Find the line that contains "b.build('side_wall', M['pool_wall'], pool)" and print it and every line after it, exactly, please.

### Dataset section
■ ■ ■

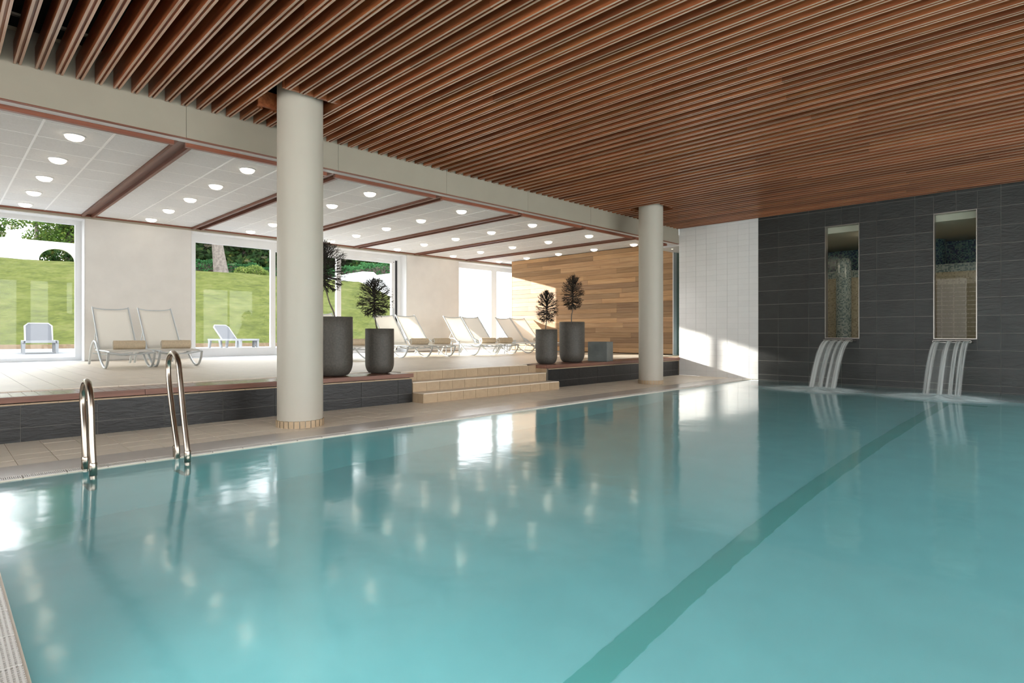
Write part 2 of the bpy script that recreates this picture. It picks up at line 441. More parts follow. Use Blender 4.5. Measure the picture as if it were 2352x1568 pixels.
# ------------------------------------------------------------------ key dimensions
PX = -6.94      # plinth face / fascia face
ZU = 0.425      # upper deck
XW = -14.30     # window wall, inner face
XF = -14.65     # window frames
YB = 12.55      # end wall (white tile, slate)
YP = 13.60      # timber wall
WE = -5.23      # pool long edge
WY = 0.20       # pool near edge
ZC = 3.36       # panel ceiling
ZS = 3.445      # slat undersides
XR = 2.6        # unseen right wall
TP = 0.245      # tile pitch

# ------------------------------------------------------------------ lower deck, gutter, pool
b = MB(); b.box(PX - 0.3, -5.73, -4.0, YB, -0.30, -0.004)
floor = structure(b.build('floor', M['grout']), 'beige tiled walkway between the pool gutter and the dark plinth')
w5 = (-5.732 - PX) / 5
y = 0.217 - TP * 2
ys = []
while y < YB - 0.01:
    ys.append(y); y += TP
for j, y in enumerate(ys):
    for i in range(5):
        piece('tile', M['deck_tile'], PX + i * w5 + 0.002, PX + (i + 1) * w5 - 0.002, y + 0.0025, min(y + TP, YB) - 0.0025, -0.01, random.uniform(-0.0006, 0.0006), floor)
b = MB(); b.box(-5.731, -5.335, -4.0, YB, -0.30, 0.0)
chan = structure(b.build('floor', M['channel']), 'smooth grey stone gutter strip along the pool')
# far-left part of the walkway before the tiles
b = MB(); b.box(PX - 0.3, -5.733, -4.0, ys[0], -0.02, 0.0); b.build('tile', M['deck_tile'], floor)['kind'] = 'stuff'

# gutter grating: modules with cross bars
def grate_mesh(L, W, n, along):
    """module of length L along 'y' or 'x' and width W: two side rails, a mid rail and n bars"""
    g = MB(); rail = 0.007
    def bx(a0, a1, c0, c1, z0, z1):
        if along == 'y': g.box(c0, c1, a0, a1, z0, z1)
        else: g.box(a0, a1, c0, c1, z0, z1)
    for c in (0, W / 2 - rail / 2, W - rail): bx(0, L, c, c + rail, -0.02, 0.0)
    p = L / n
    for k in range(n): bx(p * k + p * 0.22, p * k + p * 0.78, 0, W, -0.02, 0.002)
    me = g.mesh('grating'); me.materials.append(M['grate']); return me
b = MB(); b.box(-5.335, -5.232, -4.0, YB, -0.30, -0.022)
gut = structure(b.build('trim_1', M['grate_dark']), 'white slotted gutter grating along the long pool edge')
gm = grate_mesh(TP - 0.008, 0.094, 22, 'y')
for j, y in enumerate(ys[2:]):
    if y + TP > YB: break
    place(gm, 'grating', gut, (-5.331, y - 0.013 + 0.004, -0.003))
b = MB(); b.box(-5.237, -5.228, WY, YB, -0.05, -0.008); b.build('lip', M['deck_tile'], gut)

b = MB(); b.box(-5.232, XR, 0.102, WY, -0.30, -0.022)
gut2 = structure(b.build('trim_2', M['grate_dark']), 'white slotted gutter grating along the near pool end')
def grate_grid(L, W):
    g = MB()
    for k in range(7): c = 0.004 + (W - 0.014) * k / 6; g.box(0, L, c, c + 0.006, -0.02, 0.0)
    for k in range(16): c = 0.004 + (L - 0.016) * k / 15; g.box(c, c + 0.007, 0, W, -0.02, -0.002)
    me = g.mesh('grating'); me.materials.append(M['grate']); return me
gm2 = grate_grid(TP - 0.008, 0.09)
x = -5.23
while x < XR - TP:
    place(gm2, 'grating', gut2, (x + 0.004, 0.105, -0.002)); x += TP
b = MB(); b.box(-5.232, XR, WY - 0.004, WY + 0.004, -0.05, -0.008); b.build('lip', M['deck_tile'], gut2)
b = MB(); b.box(-5.332, XR, -4.0, 0.102, -0.30, -0.004)
floor2 = structure(b.build('floor', M['grout']), 'beige tiled deck at the near end of the pool')
x = -5.32
while x < 0.4:
    for k in range(3):
        piece('tile', M['deck_tile'], x + 0.002, x + TP - 0.002, 0.10 - (k + 1) * TP + 0.002, 0.10 - k * TP - 0.002, -0.01, 0.0, floor2)
    x += TP

# pool basin
ZPB = -1.32
b = MB()
b.box(WE - 0.2, XR + 0.2, WY - 0.1, YB + 0.1, ZPB - 0.2, ZPB)
pool = structure(b.build('pool_basin', M['pool_tile']), 'turquoise swimming pool basin seen through the water')
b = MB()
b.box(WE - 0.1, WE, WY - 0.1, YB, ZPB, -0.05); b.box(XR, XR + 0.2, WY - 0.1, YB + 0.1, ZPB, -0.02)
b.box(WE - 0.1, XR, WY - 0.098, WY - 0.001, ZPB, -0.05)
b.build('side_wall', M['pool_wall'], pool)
b = MB(); b.box(-1.785, -1.625, 0.9, 11.6, ZPB, ZPB + 0.004); b.box(-2.25, -1.16, 11.6, 11.76, ZPB, ZPB + 0.004)
b.build('lane_line', M['lane'], pool)
b = MB(); b.box(WE - 0.1, XR, YB, YB + 0.1, ZPB, -0.30); b.build('end_wall', M['slate'], pool)
# water sheet
b = MB(); b.quad((WE, WY, 0), (XR, WY, 0), (XR, YB, 0), (WE, YB, 0))
o = b.build('pool_water', M['water'], None, (0, 0, -0.012))
tag(o, 'still turquoise pool water mirroring the columns and windows', 'water', kind='stuff')
# unseen fill lamps added in the near and right walls to light the pool
def pool_fill_lamp(loc, rz, lab):
    t = empty('pool_fill_lamp', loc, rz)
    r = MB(); r.lathe([(0.0, -0.005), (0.15, -0.005), (0.155, 0.02), (0.13, 0.03), (0.13, 0.012)], 24)
    q = r.build('rim', M['steel'], t); q.rotation_euler = (math.pi / 2, 0, 0)
    r = MB(); r.lathe([(0.128, 0.013), (0.09, 0.028), (0.0, 0.034)], 24)
    q = r.build('lens', M['pool_fill_lamp'], t); q.rotation_euler = (math.pi / 2, 0, 0)
    tag(t, lab, 'lamp', 'unseen fill lamps added in the pool walls')
for k, x in enumerate((-2.5, -1.1, 0.3)):
    pool_fill_lamp((x, WY + 0.004, -0.5), math.pi, 'unseen underwater fill lamp added in the near pool wall, %s from the ladder corner' % ('first', 'second', 'third', 'fourth', 'fifth')[k])
for k, y in enumerate((4.6, 7.0, 9.4, 11.6)):
    pool_fill_lamp((XR - 0.004, y, -0.75), -math.pi / 2, 'unseen underwater fill lamp added in the right pool wall, %s from the near end' % ('first', 'second', 'third', 'fourth', 'fifth')[k])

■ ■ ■

### Solved problem
b.build('side_wall', M['pool_wall'], pool)
b = MB(); b.box(-1.785, -1.625, 0.9, 11.6, ZPB, ZPB + 0.004); b.box(-2.25, -1.16, 11.6, 11.76, ZPB, ZPB + 0.004)
b.build('lane_line', M['lane'], pool)
b = MB(); b.box(WE - 0.1, XR, YB, YB + 0.1, ZPB, -0.30); b.build('end_wall', M['slate'], pool)
# water sheet
b = MB(); b.quad((WE, WY, 0), (XR, WY, 0), (XR, YB, 0), (WE, YB, 0))
o = b.build('pool_water', M['water'], None, (0, 0, -0.012))
tag(o, 'still turquoise pool water mirroring the columns and windows', 'water', kind='stuff')
# unseen fill lamps added in the near and right walls to light the pool
def pool_fill_lamp(loc, rz, lab):
    t = empty('pool_fill_lamp', loc, rz)
    r = MB(); r.lathe([(0.0, -0.005), (0.15, -0.005), (0.155, 0.02), (0.13, 0.03), (0.13, 0.012)], 24)
    q = r.build('rim', M['steel'], t); q.rotation_euler = (math.pi / 2, 0, 0)
    r = MB(); r.lathe([(0.128, 0.013), (0.09, 0.028), (0.0, 0.034)], 24)
    q = r.build('lens', M['pool_fill_lamp'], t); q.rotation_euler = (math.pi / 2, 0, 0)
    tag(t, lab, 'lamp', 'unseen fill lamps added in the pool walls')
for k, x in enumerate((-2.5, -1.1, 0.3)):
    pool_fill_lamp((x, WY + 0.004, -0.5), math.pi, 'unseen underwater fill lamp added in the near pool wall, %s from the ladder corner' % ('first', 'second', 'third', 'fourth', 'fifth')[k])
for k, y in enumerate((4.6, 7.0, 9.4, 11.6)):
    pool_fill_lamp((XR - 0.004, y, -0.75), -math.pi / 2, 'unseen underwater fill lamp added in the right pool wall, %s from the near end' % ('first', 'second', 'third', 'fourth', 'fifth')[k])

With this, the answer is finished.